Today I learned there's an organization called Nexstar Network. It's a shared services group for independent HVAC companies in the U.S, Canada, and Australia, training people in the businesses in everything from customer service and marketing to technical aspects of the work. It's been around since 2000, and is funded by its members' dues.
A Star Tribune story (gift link) led me to this because the Network has faced the challenge of whether to include HVAC companies that are being bought up by private equity companies: a trend that affects many different kinds of companies these days. (I remember hearing that funeral homes, which have traditionally been "mom and pop" operations are now mostly owned by private equity, for instance.)
The lead in to the Strib story is about a 55-year-old local contracting company that just suddenly declared bankruptcy, driven to it by its private equity owners, who purchased it in 2022.
Up until this year, Nexstar Network had been including private equity-owned HVAC companies, likely because they were already members whose companies sold out to private equity. Those companies made up about a third of the Network's members, so considering whether to bar them from membership was a serious decision.

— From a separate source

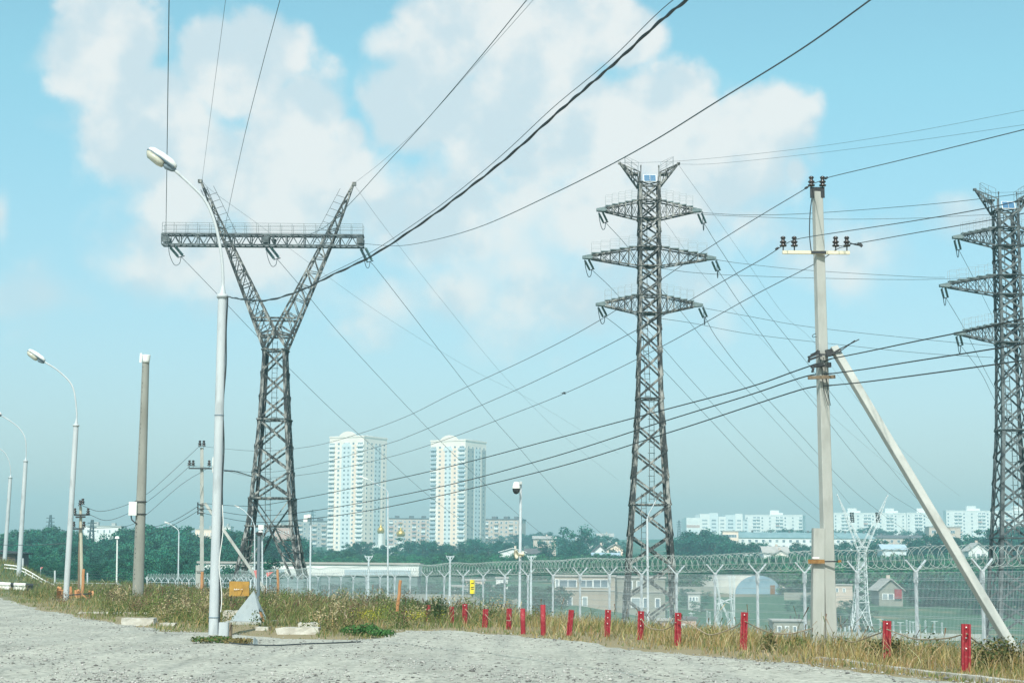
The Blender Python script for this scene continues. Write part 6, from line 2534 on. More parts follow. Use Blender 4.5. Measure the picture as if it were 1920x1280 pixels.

But the decision was made.
As the Strib article says, dumping private equity members seems like the obvious choice:
...a breakup with private-equity backed contractors was inevitable because Nexstar is designed to help create the innovations and training the well-heeled investors claim to bring.
"Nexstar gathers information from the whole membership... They figure out what's working across the country, then help consolidate those ideas and teach us about them and help us solve problems."
All without imposing a debt burden.
It's almost a co-op model, without that legal structure. (Not unlike the hardware store model, without the "virtual chain" branding.) Self-help and mutual aid, on a small business level. No private equity millionaires and billionaires welcome.